■ **PROBLEM DESCRIPTION**:
Both end lines count: copy exactly from the line that contains "k = i % 3; o = shp[k]" to the line that contains "dp = rng.uniform(60, 76, n);", and only those lines.

■ **SUPPLIED MATERIAL**:
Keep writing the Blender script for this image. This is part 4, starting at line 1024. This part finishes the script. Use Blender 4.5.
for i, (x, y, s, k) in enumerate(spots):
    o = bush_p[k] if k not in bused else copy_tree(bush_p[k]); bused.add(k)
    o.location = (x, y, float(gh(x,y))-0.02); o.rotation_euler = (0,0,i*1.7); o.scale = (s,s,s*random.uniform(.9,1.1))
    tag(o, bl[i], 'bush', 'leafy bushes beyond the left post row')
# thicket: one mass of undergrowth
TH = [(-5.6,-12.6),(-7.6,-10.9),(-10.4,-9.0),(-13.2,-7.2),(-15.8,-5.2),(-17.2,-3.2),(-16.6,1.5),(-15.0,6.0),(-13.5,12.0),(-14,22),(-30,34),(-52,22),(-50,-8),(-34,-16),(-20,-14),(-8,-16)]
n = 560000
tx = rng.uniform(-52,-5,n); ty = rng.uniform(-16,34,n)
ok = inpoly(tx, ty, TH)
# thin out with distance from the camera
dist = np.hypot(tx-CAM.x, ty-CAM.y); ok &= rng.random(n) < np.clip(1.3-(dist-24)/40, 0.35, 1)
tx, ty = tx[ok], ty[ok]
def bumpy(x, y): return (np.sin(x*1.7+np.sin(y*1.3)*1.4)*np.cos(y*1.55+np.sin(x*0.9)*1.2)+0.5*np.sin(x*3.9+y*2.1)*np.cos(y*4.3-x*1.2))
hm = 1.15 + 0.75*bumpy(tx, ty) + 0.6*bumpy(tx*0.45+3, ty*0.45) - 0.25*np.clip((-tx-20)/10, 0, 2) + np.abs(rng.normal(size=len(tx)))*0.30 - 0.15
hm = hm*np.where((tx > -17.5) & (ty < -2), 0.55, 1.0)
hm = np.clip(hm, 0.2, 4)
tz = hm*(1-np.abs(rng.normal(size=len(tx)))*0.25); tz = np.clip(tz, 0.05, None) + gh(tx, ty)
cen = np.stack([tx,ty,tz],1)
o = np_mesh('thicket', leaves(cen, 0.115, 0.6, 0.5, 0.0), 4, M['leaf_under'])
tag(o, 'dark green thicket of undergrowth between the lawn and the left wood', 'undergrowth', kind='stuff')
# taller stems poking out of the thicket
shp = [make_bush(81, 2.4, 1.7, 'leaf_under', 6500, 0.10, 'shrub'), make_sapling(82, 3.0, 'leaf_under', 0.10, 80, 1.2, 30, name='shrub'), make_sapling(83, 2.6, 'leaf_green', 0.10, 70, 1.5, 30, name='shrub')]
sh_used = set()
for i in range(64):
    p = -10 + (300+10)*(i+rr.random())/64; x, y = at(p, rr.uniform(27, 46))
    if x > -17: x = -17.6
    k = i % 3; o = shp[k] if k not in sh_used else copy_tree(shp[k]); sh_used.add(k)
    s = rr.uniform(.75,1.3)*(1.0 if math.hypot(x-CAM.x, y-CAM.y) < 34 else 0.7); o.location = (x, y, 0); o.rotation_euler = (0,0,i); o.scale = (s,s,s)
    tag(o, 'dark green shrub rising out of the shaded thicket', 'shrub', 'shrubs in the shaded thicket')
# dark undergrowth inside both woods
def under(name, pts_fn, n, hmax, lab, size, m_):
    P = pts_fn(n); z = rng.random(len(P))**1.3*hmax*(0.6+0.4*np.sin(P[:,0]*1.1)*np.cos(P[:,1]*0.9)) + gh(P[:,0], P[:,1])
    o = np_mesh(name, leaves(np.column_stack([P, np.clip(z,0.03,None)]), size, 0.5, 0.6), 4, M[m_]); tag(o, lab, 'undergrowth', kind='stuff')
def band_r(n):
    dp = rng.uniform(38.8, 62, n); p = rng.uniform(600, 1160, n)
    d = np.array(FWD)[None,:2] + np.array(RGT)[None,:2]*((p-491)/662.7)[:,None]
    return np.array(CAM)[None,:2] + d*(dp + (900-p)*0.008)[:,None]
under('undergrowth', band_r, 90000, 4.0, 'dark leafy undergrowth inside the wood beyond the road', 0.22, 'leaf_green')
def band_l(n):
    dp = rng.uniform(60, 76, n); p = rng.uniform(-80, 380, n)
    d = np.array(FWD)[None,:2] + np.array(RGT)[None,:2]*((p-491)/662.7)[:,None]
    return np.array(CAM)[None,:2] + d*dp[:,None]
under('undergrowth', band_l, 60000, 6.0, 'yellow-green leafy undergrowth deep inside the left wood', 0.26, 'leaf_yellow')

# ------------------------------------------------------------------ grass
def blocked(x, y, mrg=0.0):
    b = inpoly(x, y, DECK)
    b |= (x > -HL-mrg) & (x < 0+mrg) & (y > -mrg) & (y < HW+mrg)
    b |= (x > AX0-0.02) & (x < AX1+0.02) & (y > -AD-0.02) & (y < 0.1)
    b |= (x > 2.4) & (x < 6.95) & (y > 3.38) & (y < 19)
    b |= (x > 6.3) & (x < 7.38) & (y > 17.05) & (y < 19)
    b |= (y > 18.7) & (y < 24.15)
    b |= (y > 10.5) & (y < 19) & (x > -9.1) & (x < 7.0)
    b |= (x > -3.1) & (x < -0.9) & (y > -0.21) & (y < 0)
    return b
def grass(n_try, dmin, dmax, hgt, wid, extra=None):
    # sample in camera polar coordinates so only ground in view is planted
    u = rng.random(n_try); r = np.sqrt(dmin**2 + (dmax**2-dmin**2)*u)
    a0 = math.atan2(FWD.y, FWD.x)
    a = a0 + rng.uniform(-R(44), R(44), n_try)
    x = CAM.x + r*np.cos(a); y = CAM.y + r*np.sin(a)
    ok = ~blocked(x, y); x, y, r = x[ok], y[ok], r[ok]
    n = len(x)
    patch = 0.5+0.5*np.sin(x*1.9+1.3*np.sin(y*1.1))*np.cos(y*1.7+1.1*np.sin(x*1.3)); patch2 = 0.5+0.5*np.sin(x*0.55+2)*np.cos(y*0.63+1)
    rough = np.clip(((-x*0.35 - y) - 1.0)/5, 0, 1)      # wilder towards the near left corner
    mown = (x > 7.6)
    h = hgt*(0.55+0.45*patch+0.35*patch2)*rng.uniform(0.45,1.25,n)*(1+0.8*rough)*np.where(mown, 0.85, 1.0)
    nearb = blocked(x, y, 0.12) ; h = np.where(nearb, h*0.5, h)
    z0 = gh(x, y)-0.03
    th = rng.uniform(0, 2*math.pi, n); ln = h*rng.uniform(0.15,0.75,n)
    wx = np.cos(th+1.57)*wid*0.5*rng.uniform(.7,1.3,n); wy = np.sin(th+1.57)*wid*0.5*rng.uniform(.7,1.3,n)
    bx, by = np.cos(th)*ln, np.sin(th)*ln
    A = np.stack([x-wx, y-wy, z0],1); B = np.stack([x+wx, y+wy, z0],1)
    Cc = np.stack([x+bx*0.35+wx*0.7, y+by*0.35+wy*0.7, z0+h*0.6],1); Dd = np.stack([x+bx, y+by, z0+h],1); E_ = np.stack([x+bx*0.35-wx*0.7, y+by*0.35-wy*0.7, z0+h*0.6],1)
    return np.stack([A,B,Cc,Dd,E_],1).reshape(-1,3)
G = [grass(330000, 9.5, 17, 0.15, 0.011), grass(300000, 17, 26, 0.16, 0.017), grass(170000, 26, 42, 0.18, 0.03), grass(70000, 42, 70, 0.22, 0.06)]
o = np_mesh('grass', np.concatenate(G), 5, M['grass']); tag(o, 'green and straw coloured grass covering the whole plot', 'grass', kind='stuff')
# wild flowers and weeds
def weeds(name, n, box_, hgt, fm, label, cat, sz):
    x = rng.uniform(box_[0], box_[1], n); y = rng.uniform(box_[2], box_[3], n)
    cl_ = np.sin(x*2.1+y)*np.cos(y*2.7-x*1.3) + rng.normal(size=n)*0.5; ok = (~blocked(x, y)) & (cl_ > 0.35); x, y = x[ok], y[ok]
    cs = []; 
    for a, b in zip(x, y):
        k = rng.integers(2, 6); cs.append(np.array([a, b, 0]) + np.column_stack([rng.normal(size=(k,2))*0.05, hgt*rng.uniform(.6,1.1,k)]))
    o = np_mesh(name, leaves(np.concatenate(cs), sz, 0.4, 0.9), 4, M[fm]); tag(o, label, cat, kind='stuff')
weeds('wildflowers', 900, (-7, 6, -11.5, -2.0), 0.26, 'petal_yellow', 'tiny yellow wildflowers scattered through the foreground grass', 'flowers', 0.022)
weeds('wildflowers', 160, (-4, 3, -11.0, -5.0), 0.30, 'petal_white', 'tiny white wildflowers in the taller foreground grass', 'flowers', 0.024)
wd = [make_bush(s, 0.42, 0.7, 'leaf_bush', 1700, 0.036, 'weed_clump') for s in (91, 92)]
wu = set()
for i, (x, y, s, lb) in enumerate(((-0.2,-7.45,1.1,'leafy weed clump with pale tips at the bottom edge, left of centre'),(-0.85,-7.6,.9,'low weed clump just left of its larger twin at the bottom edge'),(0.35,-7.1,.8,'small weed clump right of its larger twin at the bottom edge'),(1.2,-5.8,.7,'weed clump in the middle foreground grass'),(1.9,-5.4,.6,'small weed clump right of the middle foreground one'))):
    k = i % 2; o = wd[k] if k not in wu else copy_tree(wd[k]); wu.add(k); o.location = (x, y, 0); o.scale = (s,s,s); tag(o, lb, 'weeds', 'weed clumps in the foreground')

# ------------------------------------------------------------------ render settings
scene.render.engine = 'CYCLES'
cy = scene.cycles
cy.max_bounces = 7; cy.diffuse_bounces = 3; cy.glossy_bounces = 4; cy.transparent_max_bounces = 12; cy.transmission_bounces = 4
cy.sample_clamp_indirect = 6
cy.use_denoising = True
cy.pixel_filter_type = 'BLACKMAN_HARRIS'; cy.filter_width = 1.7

■ **TASK RESPONSE**:
    k = i % 3; o = shp[k] if k not in sh_used else copy_tree(shp[k]); sh_used.add(k)
    s = rr.uniform(.75,1.3)*(1.0 if math.hypot(x-CAM.x, y-CAM.y) < 34 else 0.7); o.location = (x, y, 0); o.rotation_euler = (0,0,i); o.scale = (s,s,s)
    tag(o, 'dark green shrub rising out of the shaded thicket', 'shrub', 'shrubs in the shaded thicket')
# dark undergrowth inside both woods
def under(name, pts_fn, n, hmax, lab, size, m_):
    P = pts_fn(n); z = rng.random(len(P))**1.3*hmax*(0.6+0.4*np.sin(P[:,0]*1.1)*np.cos(P[:,1]*0.9)) + gh(P[:,0], P[:,1])
    o = np_mesh(name, leaves(np.column_stack([P, np.clip(z,0.03,None)]), size, 0.5, 0.6), 4, M[m_]); tag(o, lab, 'undergrowth', kind='stuff')
def band_r(n):
    dp = rng.uniform(38.8, 62, n); p = rng.uniform(600, 1160, n)
    d = np.array(FWD)[None,:2] + np.array(RGT)[None,:2]*((p-491)/662.7)[:,None]
    return np.array(CAM)[None,:2] + d*(dp + (900-p)*0.008)[:,None]
under('undergrowth', band_r, 90000, 4.0, 'dark leafy undergrowth inside the wood beyond the road', 0.22, 'leaf_green')
def band_l(n):
    dp = rng.uniform(60, 76, n); p = rng.uniform(-80, 380, n)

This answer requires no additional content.